> **AIM**:
Your task is to copy the listing exactly. Drop any pictures from the copy.

> **DATA SEGMENT**:
━━━━━━━━━━

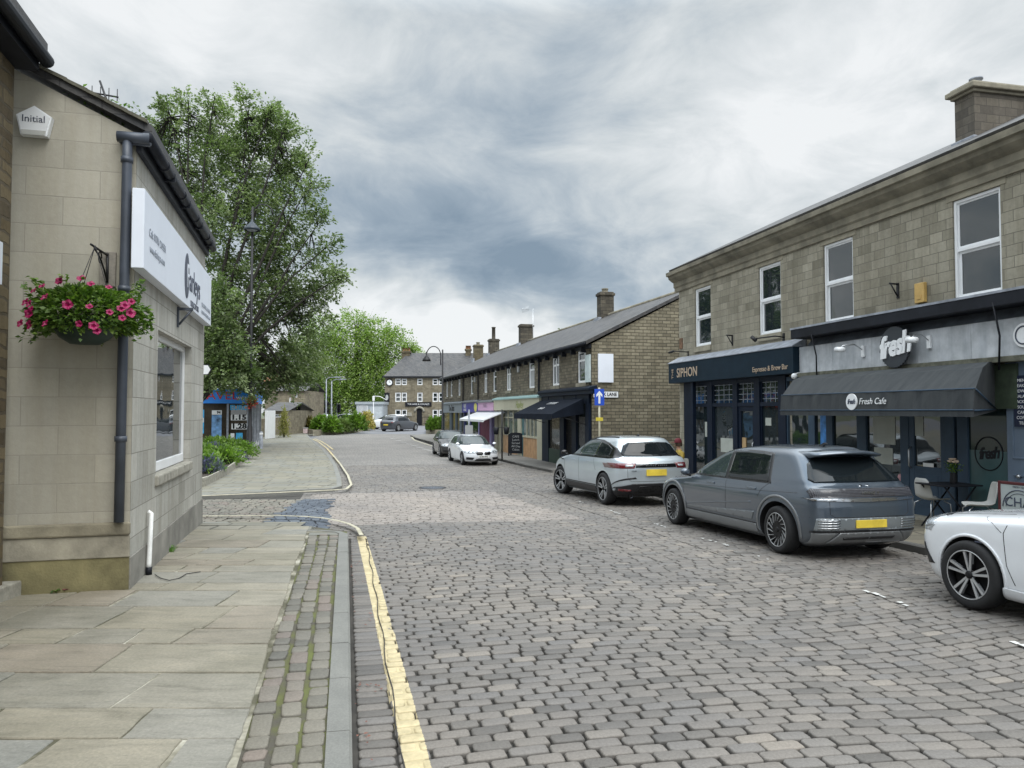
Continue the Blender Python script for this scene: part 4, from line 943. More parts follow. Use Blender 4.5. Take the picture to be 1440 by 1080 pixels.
for fx in (ax_r, ax_l): mb.tube([(fx(.05), .05, vz+.12), (fx(D_), D_, vz+.1)], .014); mb.tube([(fx(.08), .08, vz+.12), (fx(D_), D_-.03, fold-.02)], .012)
for z, y in ((fold-.005, D_), (hem, D_+.035)): mb.tube([(AR2, y, z), (AL2, y, z)], .010)
mb.build('frame', M['greyblue'], aw)
lx, lz = RF.loc(1198, 565, D_+.03); mb = MB(); mb.prism([(lx+.155*cos(a*pi/16), lz+.155*sin(a*pi/16)) for a in range(32)], 'y', D_+.025, D_+.045); lg = mb.build('emblem', M['white_pvc'], aw)
text('fresh', .13, M['slate_ink'], lg, (lx, D_+.048, lz), (pi/2, 0, pi), shear=.3, bold=.004, sp=.85, ext=.002)
text('Fresh Cafe', .165, M['white_pvc'], aw, (lx-.21, D_+.044, lz-.0), (pi/2, 0, pi), ax='LEFT', shear=.25, ext=.003)
# cafe frontage under the awning
mb = MB(); zt_ = fasz0-.08
def V_(a): return S_(a, .04, 600)
CW = [(1113, 1140), (1146, 1165), (1172, 1206), (1219, 1267), (1279, 1331), (1343, 1349)]
for a, b_ in ((1103, 1109), (1138, 1147), (1163, 1172), (1206, 1219), (1267, 1279), (1331, 1343), (1347, 1362)): mb.box(V_(b_), -.01, -.3, V_(a), .07, zt_, bev=.008)
for a, b_ in CW[:4]: mb.box(V_(b_), .0, -.3, V_(a), .06, .42); mb.box(V_(b_), .0, zt_-.5, V_(a), .05, zt_-.42)
mb.box(V_(1362), .0, zt_-.08, V_(1103), .075, zt_+.02)
mb.build('frame', M['greyblue'], caf)
for k, (a, b_) in enumerate(CW):
    if k == 4: continue
    p_ = glass(caf, V_(b_), V_(a), .1, zt_-.08)
    if k == 1: mb = MB(); mb.box(V_(1161), .022, 1.15, V_(1153), .03, 2.0); mb.build('poster', mat('blue_poster', (.06, .25, .65), .5, var=.6, scale=5), p_)
    if k == 3:
        mb = MB(); mb.box(V_(1258), .022, 1.35, V_(1227), .03, 1.9); mb.box(V_(1264), .022, 1.95, V_(1219), .028, 2.0); mb.box(V_(1254), .022, .95, V_(1228), .03, 1.28); mb.build('notice', posterW, p_)
        mb = MB(); mb.box(V_(1251), .022, 2.05, V_(1235), .03, 2.45); mb.build('poster', mat('faded_poster', (.13, .14, .07), .7, var=.3, scale=9), p_)
        mb = MB(); mb.prism([(V_(1264)+.07*cos(i*pi/10), .72+.07*sin(i*pi/10)) for i in range(20)], 'y', .022, .03); mb.build('hygiene_sticker', mat('pink_sticker', (.55, .30, .33), .6, var=.3, scale=20), p_)
d0, d1 = V_(1331), V_(1279); zd = zgS(0)+.0
mb = MB(); frame_rect(mb, d0, d1, zd, zt_-.06, .0, .06, .13, wb=1.0); mb.box(d0+.2, .055, zd+.25, d1-.2, .068, zd+.85, bev=.01); door = mb.build('door', M['greyblue'], caf)
gp = glass(door, d0+.12, d1-.12, zd+.98, zt_-.18, .03); mb = MB(); mb.box(d1-.35, .032, 1.55, d1-.14, .04, 1.95); mb.build('notice', posterW, gp)
mb = MB(); mb.tube([(d1-.06, .07, zd+.95), (d1-.06, .12, zd+1.0), (d1-.06, .12, zd+1.3), (d1-.06, .07, zd+1.35)], .013); mb.build('handle', M['steel'], door)
mb = MB(); mb.box(d1-.62, .062, zd+1.0, d1-.36, .07, zd+1.07); mb.build('letter_plate', M['steel'], door)
mb = MB(); mb.box(V_(1400), -.0, zd-.1, V_(1262), .22, zd+.08, bev=.01); mb.build('doorstep', M['sill'], caf)
# green-tinted side window with the cafe name
x0, x1 = V_(1421), V_(1362); fw = glass(caf, x0, x1, .35, zt_-.1, .03, 'window_pane', mat('dark_teal_glass', (.018, .03, .032), .06, var=0))
zf_ = RF.loc(1392, 634, .04)[1]
mb = MB(); mb.box(x0, .031, .35, x1, .034, zf_, bev=0); mb.build('frosted_film', mat('teal_film', (.045, .10, .105), .35, var=.1), fw)
fx_, fz_ = RF.loc(1390, 638, .04); mb = MB(); r_ = .28
mb.tube([(fx_+r_*cos(a*pi/20), .037, fz_+r_*sin(a*pi/20)) for a in range(41)], .010, n=5, cap=False); em = mb.build('emblem_ring', M['black'], fw)
text('fresh', .27, M['black'], fw, (fx_, .038, fz_), (pi/2, radians(-6), pi), shear=.3, bold=.008, sp=.85, ext=.002, sx=.9)
mb = MB(); mb.box(x0, .0, -.2, x1, .06, .35); mb.build('stallriser', M['greyblue'], caf)
# open timber end cheek of the awning (mossy board)
a_, b_ = S_(1385, .3, 560), S_(1420, .3, 560); z1_ = RF.loc(1400, 512, .3)[1]; z0_ = RF.loc(1400, 575, .3)[1]
mb = MB(); mb.box(b_, .1, z0_, a_, .16, min(z1_, fasz0-.1)); mb.build('side_board', mat('mossy_dark_board', (.035, .05, .03), .85, var=.5, scale=4), caf)
# ---------- next shop at the right edge ----------
nx = thing('neighbour_shopfront', 'blue grey painted shop door and pillar at the far right edge beside the cafe', 'shopfront', (RF.p.x, RF.p.y, 0), RF.rz)
a_, b_ = V_(1421), V_(1520)
mb = MB(); mb.box(b_, .0, -.2, a_, .12, fasz0-.08, bev=.01)
for z0, z1 in ((.3, 1.0), (1.25, 2.35)): frame_rect(mb, V_(1500), V_(1429), z0, z1, .12, .135, .03)
mb.box(b_-3, .0, -.2, b_, .1, fasz0-.08)
dr = mb.build('door', mat('blue_grey_door', (.13, .175, .24), .45, var=.12), nx)
mx, mz = RF.loc(1437, 565, .14); mb = MB(); mb.box(mx-.22, .137, mz-.4, mx+.14, .15, mz+.42); nb_ = mb.build('menu_board', mat('navy_chalkboard', (.01, .016, .045), .5), nx)
for k in range(9): text(['MENU', 'BREAKFAST', 'SANDWICHES', 'SALADS', 'JACKETS', 'SOUPS', 'CAKES', 'COFFEE', 'TEAS'][k], .07, M['white_pvc'], nb_, (mx-.03, .152, mz+.34-k*.085), RT_R, ext=.001)
mb = MB(); kx, kz = RF.loc(1433, 670, .14); mb.lathe([(0, 0), (.03, .0), (.035, .03), (.02, .05), (0, .055)], (kx, .13, kz), n=12, axis='y'); mb.build('door_knob', M['steel'], nx)
rx, rzz = RF.loc(1440, 471, .25); mb = MB(); mb.prism([(rx+.19*cos(a*pi/16), rzz+.19*sin(a*pi/16)) for a in range(32)], 'y', .23, .26)
rs2 = mb.build('round_sign', M['white_pvc'], nx); mb = MB(); mb.tube([(rx+.14*cos(a*pi/10), .265, rzz+.14*sin(a*pi/10)) for a in range(21)], .012, n=5, cap=False); mb.build('emblem_ring', M['slate_ink'], rs2)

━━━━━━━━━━

> **OUTPUT FOR THIS TASK**:
Continue the Blender Python script for this scene: part 4, from line 943. More parts follow. Use Blender 4.5. Take the picture to be 1440 by 1080 pixels.
for fx in (ax_r, ax_l): mb.tube([(fx(.05), .05, vz+.12), (fx(D_), D_, vz+.1)], .014); mb.tube([(fx(.08), .08, vz+.12), (fx(D_), D_-.03, fold-.02)], .012)
for z, y in ((fold-.005, D_), (hem, D_+.035)): mb.tube([(AR2, y, z), (AL2, y, z)], .010)
mb.build('frame', M['greyblue'], aw)
lx, lz = RF.loc(1198, 565, D_+.03); mb = MB(); mb.prism([(lx+.155*cos(a*pi/16), lz+.155*sin(a*pi/16)) for a in range(32)], 'y', D_+.025, D_+.045); lg = mb.build('emblem', M['white_pvc'], aw)
text('fresh', .13, M['slate_ink'], lg, (lx, D_+.048, lz), (pi/2, 0, pi), shear=.3, bold=.004, sp=.85, ext=.002)
text('Fresh Cafe', .165, M['white_pvc'], aw, (lx-.21, D_+.044, lz-.0), (pi/2, 0, pi), ax='LEFT', shear=.25, ext=.003)
# cafe frontage under the awning
mb = MB(); zt_ = fasz0-.08
def V_(a): return S_(a, .04, 600)
CW = [(1113, 1140), (1146, 1165), (1172, 1206), (1219, 1267), (1279, 1331), (1343, 1349)]
for a, b_ in ((1103, 1109), (1138, 1147), (1163, 1172), (1206, 1219), (1267, 1279), (1331, 1343), (1347, 1362)): mb.box(V_(b_), -.01, -.3, V_(a), .07, zt_, bev=.008)
for a, b_ in CW[:4]: mb.box(V_(b_), .0, -.3, V_(a), .06, .42); mb.box(V_(b_), .0, zt_-.5, V_(a), .05, zt_-.42)
mb.box(V_(1362), .0, zt_-.08, V_(1103), .075, zt_+.02)
mb.build('frame', M['greyblue'], caf)
for k, (a, b_) in enumerate(CW):
    if k == 4: continue
    p_ = glass(caf, V_(b_), V_(a), .1, zt_-.08)
    if k == 1: mb = MB(); mb.box(V_(1161), .022, 1.15, V_(1153), .03, 2.0); mb.build('poster', mat('blue_poster', (.06, .25, .65), .5, var=.6, scale=5), p_)
    if k == 3:
        mb = MB(); mb.box(V_(1258), .022, 1.35, V_(1227), .03, 1.9); mb.box(V_(1264), .022, 1.95, V_(1219), .028, 2.0); mb.box(V_(1254), .022, .95, V_(1228), .03, 1.28); mb.build('notice', posterW, p_)
        mb = MB(); mb.box(V_(1251), .022, 2.05, V_(1235), .03, 2.45); mb.build('poster', mat('faded_poster', (.13, .14, .07), .7, var=.3, scale=9), p_)
        mb = MB(); mb.prism([(V_(1264)+.07*cos(i*pi/10), .72+.07*sin(i*pi/10)) for i in range(20)], 'y', .022, .03); mb.build('hygiene_sticker', mat('pink_sticker', (.55, .30, .33), .6, var=.3, scale=20), p_)
d0, d1 = V_(1331), V_(1279); zd = zgS(0)+.0
mb = MB(); frame_rect(mb, d0, d1, zd, zt_-.06, .0, .06, .13, wb=1.0); mb.box(d0+.2, .055, zd+.25, d1-.2, .068, zd+.85, bev=.01); door = mb.build('door', M['greyblue'], caf)
gp = glass(door, d0+.12, d1-.12, zd+.98, zt_-.18, .03); mb = MB(); mb.box(d1-.35, .032, 1.55, d1-.14, .04, 1.95); mb.build('notice', posterW, gp)
mb = MB(); mb.tube([(d1-.06, .07, zd+.95), (d1-.06, .12, zd+1.0), (d1-.06, .12, zd+1.3), (d1-.06, .07, zd+1.35)], .013); mb.build('handle', M['steel'], door)
mb = MB(); mb.box(d1-.62, .062, zd+1.0, d1-.36, .07, zd+1.07); mb.build('letter_plate', M['steel'], door)
mb = MB(); mb.box(V_(1400), -.0, zd-.1, V_(1262), .22, zd+.08, bev=.01); mb.build('doorstep', M['sill'], caf)
# green-tinted side window with the cafe name
x0, x1 = V_(1421), V_(1362); fw = glass(caf, x0, x1, .35, zt_-.1, .03, 'window_pane', mat('dark_teal_glass', (.018, .03, .032), .06, var=0))
zf_ = RF.loc(1392, 634, .04)[1]
mb = MB(); mb.box(x0, .031, .35, x1, .034, zf_, bev=0); mb.build('frosted_film', mat('teal_film', (.045, .10, .105), .35, var=.1), fw)
fx_, fz_ = RF.loc(1390, 638, .04); mb = MB(); r_ = .28
mb.tube([(fx_+r_*cos(a*pi/20), .037, fz_+r_*sin(a*pi/20)) for a in range(41)], .010, n=5, cap=False); em = mb.build('emblem_ring', M['black'], fw)
text('fresh', .27, M['black'], fw, (fx_, .038, fz_), (pi/2, radians(-6), pi), shear=.3, bold=.008, sp=.85, ext=.002, sx=.9)
mb = MB(); mb.box(x0, .0, -.2, x1, .06, .35); mb.build('stallriser', M['greyblue'], caf)
# open timber end cheek of the awning (mossy board)
a_, b_ = S_(1385, .3, 560), S_(1420, .3, 560); z1_ = RF.loc(1400, 512, .3)[1]; z0_ = RF.loc(1400, 575, .3)[1]
mb = MB(); mb.box(b_, .1, z0_, a_, .16, min(z1_, fasz0-.1)); mb.build('side_board', mat('mossy_dark_board', (.035, .05, .03), .85, var=.5, scale=4), caf)
# ---------- next shop at the right edge ----------
nx = thing('neighbour_shopfront', 'blue grey painted shop door and pillar at the far right edge beside the cafe', 'shopfront', (RF.p.x, RF.p.y, 0), RF.rz)
a_, b_ = V_(1421), V_(1520)
mb = MB(); mb.box(b_, .0, -.2, a_, .12, fasz0-.08, bev=.01)
for z0, z1 in ((.3, 1.0), (1.25, 2.35)): frame_rect(mb, V_(1500), V_(1429), z0, z1, .12, .135, .03)
mb.box(b_-3, .0, -.2, b_, .1, fasz0-.08)
dr = mb.build('door', mat('blue_grey_door', (.13, .175, .24), .45, var=.12), nx)
mx, mz = RF.loc(1437, 565, .14); mb = MB(); mb.box(mx-.22, .137, mz-.4, mx+.14, .15, mz+.42); nb_ = mb.build('menu_board', mat('navy_chalkboard', (.01, .016, .045), .5), nx)
for k in range(9): text(['MENU', 'BREAKFAST', 'SANDWICHES', 'SALADS', 'JACKETS', 'SOUPS', 'CAKES', 'COFFEE', 'TEAS'][k], .07, M['white_pvc'], nb_, (mx-.03, .152, mz+.34-k*.085), RT_R, ext=.001)
mb = MB(); kx, kz = RF.loc(1433, 670, .14); mb.lathe([(0, 0), (.03, .0), (.035, .03), (.02, .05), (0, .055)], (kx, .13, kz), n=12, axis='y'); mb.build('door_knob', M['steel'], nx)
rx, rzz = RF.loc(1440, 471, .25); mb = MB(); mb.prism([(rx+.19*cos(a*pi/16), rzz+.19*sin(a*pi/16)) for a in range(32)], 'y', .23, .26)
rs2 = mb.build('round_sign', M['white_pvc'], nx); mb = MB(); mb.tube([(rx+.14*cos(a*pi/10), .265, rzz+.14*sin(a*pi/10)) for a in range(21)], .012, n=5, cap=False); mb.build('emblem_ring', M['slate_ink'], rs2)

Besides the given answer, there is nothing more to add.